Dickon Posnett, spokesman for the New Zealand Biofuel Manufacturers Association, says the report from the Local Government and Environment Select Committee released today strongly supports imported ethanol. While the NZBMA supports both ethanol and biodiesel, the report suggests local manufacturers will get frozen out.

"The committee has done some good work on ensuring any biofuel introduced to New Zealand would be sustainable and reduce greenhouse gas emissions," Mr Posnett says. "But the committee's report does nothing to promote the use of the country's own natural resources, or reduce reliance on imported fuels. The report says the oil companies are focused on imported ethanol."

He says the committee acknowledges ethanol is to be "subsidised" by being exempt from excise tax whereas biodiesel is not. Mr Posnett says that makes it difficult for local producers who might use animal fat, used cooking oil or rape seed to compete on price.

"The committee has recommended the 'subsidy' be reviewed and ethanol be brought into line with all other biofuel in 2010, but what it means right now is that the oil companies will look to meet their obligations to introduce biofuel blends through importing ethanol, most likely from Brazil."

The economic and environmental benefits to New Zealand from making biodiesel and ethanol domestically should not be underestimated Mr Posnett says. Using its own natural resources could provide the country with an economic boost as well as helping it to meet its commitment to reduce greenhouse gas (GHG) emissions.

"The agriculture sector, for one, has the opportunity to benefit in several ways - from selling farmed goods and from reducing the cost of fuel for and cutting GHG emissions from farming machinery," Mr Posnett says. "International brands, like Case IH, are releasing machines now capable of running on biodiesel blends far in excess of the five percent, or B5, blend proposed in the Biofuel Bill. The same applies for major truck brands, many of which form a large part of New Zealand's road transport fleet.

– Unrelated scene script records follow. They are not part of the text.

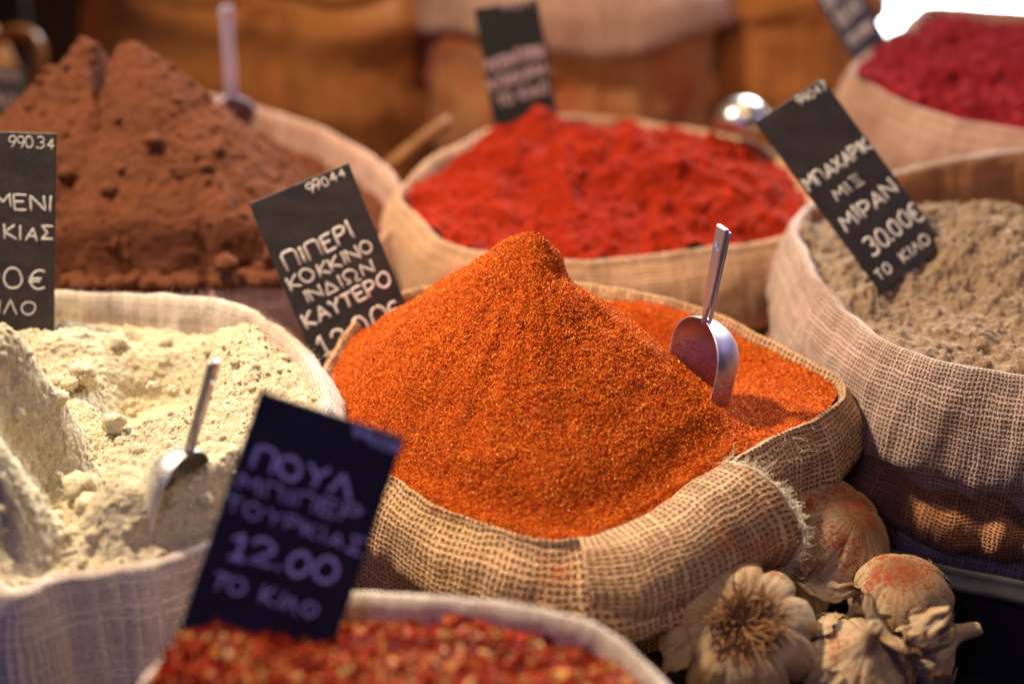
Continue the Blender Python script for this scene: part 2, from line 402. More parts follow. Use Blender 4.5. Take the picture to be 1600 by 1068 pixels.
def make_sack(label, cat, C, per, cuff_mat, body_mat=None, inner_mat=None, roll=1.0, seed=0.0, wr=0.004, bulge=0.022, fib=None, folds=0, group='burlap sacks of the spice stall', floor=0.0, lower_fold=None, name='spice_sack', stretch=0.35, sag=0.0):
    N = normals(C); n = len(C)
    cx, cy = C[:, 0].mean(), C[:, 1].mean()
    base = (cx, cy, floor)
    root = thing(name, base, label, cat, group)
    c, f = C[:, 3], C[:, 4]; o = np.zeros(n)
    cuff = [(o - 0.016, o - 0.11), (o - 0.012, o - 0.05), (o - 0.006, o - 0.012), (o - 0.001, o + 0.0), (o + 0.005 * roll, o + 0.002), (o + 0.011 * roll, o - 0.005),
            (0.012 + 0.55 * f, -0.33 * c), (0.012 + 0.9 * f, -0.66 * c), (0.012 + f, -0.9 * c), (0.009 + f, -1.0 * c), (0.003 + 0.9 * f, -0.97 * c), (0.003 + 0.55 * f, -0.75 * c)]
    k = 64
    pr = dense(cuff, k)
    V, UV = loft(C, per, N, pr, wr=wr, seed=seed, stretch=stretch)
    V, UV, F = wrap_cols(V, UV, k, n, per)
    mi = (np.arange(len(F)) // n < 17).astype(int) if inner_mat else None
    build('cuff', V, F, [cuff_mat] + ([inner_mat] if inner_mat else []), base, root, UV, True, mi)
    zb = floor - C[:, 2]
    body = [(0.002 + 0.4 * f, -0.72 * c), (0.004 + 0.5 * f + 0.004, -1.0 * c - 0.005), (o + 0.012 + bulge * 0.6, -1.0 * c - 0.04), (o + 0.012 + bulge, -c + 0.45 * (zb + c)),
            (o + bulge * 0.7, -c + 0.75 * (zb + c)), (o - 0.01, zb + 0.02), (o - 0.03, zb + 0.001)]
    k2 = 60
    pr = dense(body, k2)
    V, UV = loft(C, per, N, pr, wr=wr * 1.6, seed=seed + 50, wscale=10, sag=sag)
    V[:, 2] = np.maximum(V[:, 2], floor)
    V, UV, F = wrap_cols(V, UV, k2, n, per)
    build('body', V, F, [body_mat or cuff_mat], base, root, UV)
    if lower_fold:
        z0, z1, ex, lm = lower_fold
        lf = [(o + 0.004, z0 - C[:, 2] + 0.01), (o + 0.4 * ex, z0 - C[:, 2] + 0.012), (o + ex, z0 - C[:, 2] - 0.012), (o + ex * 1.25, 0.5 * (z0 + z1) - C[:, 2]), (o + ex * 1.1, z1 - C[:, 2] + 0.008), (o + 0.5 * ex, z1 - C[:, 2] - 0.004), (o + 0.004, z1 - C[:, 2])]
        pr = dense(lf, 40)
        V, UV = loft(C, per, N, pr, wr=wr * 1.5, seed=seed + 80)
        V, UV, F = wrap_cols(V, UV, 40, n, per)
        build('lower_fold', V, F, [lm], base, root, UV)
    if fib:
        cnt, L, rad, mat_, win = fib
        g = fibres(C, N, cnt, L, rad, int(seed * 10) + 1, window=win)
        if g:
            ob = build_geo('loose_fibres', g, [mat_], base, root); ob['kind'] = 'stuff'
    return root
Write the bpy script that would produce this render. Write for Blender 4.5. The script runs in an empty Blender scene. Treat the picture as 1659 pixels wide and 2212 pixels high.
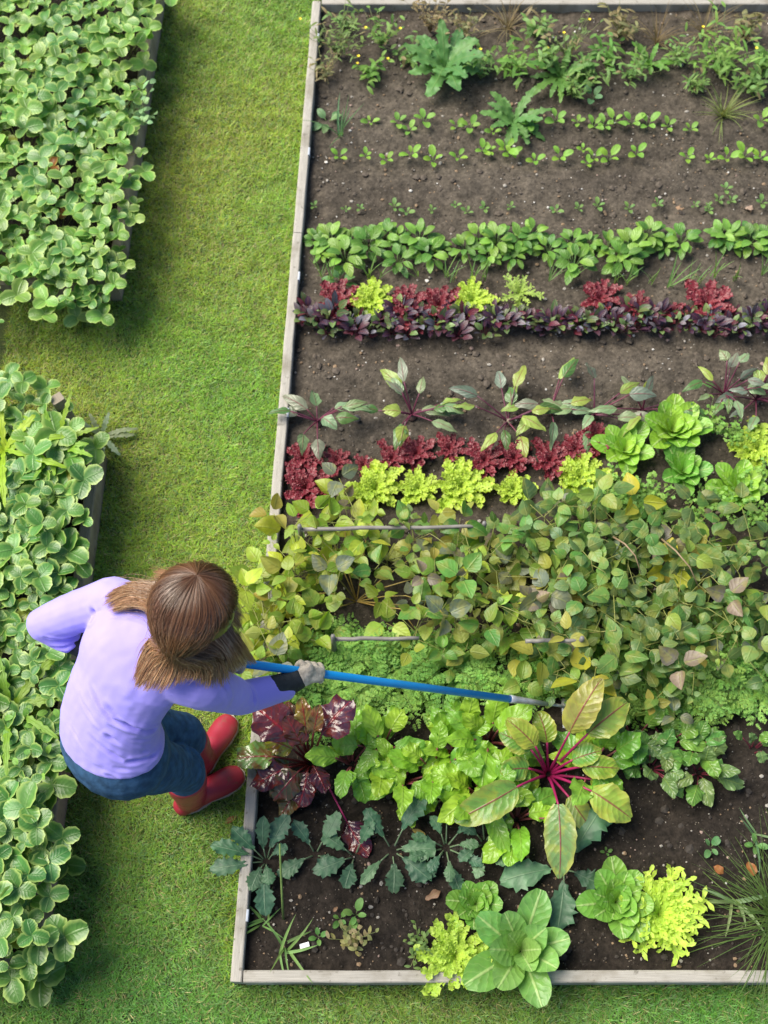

"New Zealand is a long way behind many parts of the world in the development of a local biofuel industry that will help protect it from fossil fuel price shocks and reliance on imported fuels. But it can learn from mistakes made in some countries and New Zealand has the good fortune to have natural resources to make biofuel that is truly sustainable and reduces greenhouse gas emissions."

NZBMA members are companies that are, or intend to be, local manufacturers of biofuel. Some are concentrating on biodiesel and some on ethanol.

Raw materials being used to make biodiesel commercially include tallow (waste animal fat), used cooking oil and rape seed. There is sufficient raw material in NZ to replace 5% of NZ's present transport sector consumption of fossil-based diesel.

Whey (byproduct of milk) is already being used to commercially produce ethanol, while research is being done on the use of woody biomass to produce ethanol.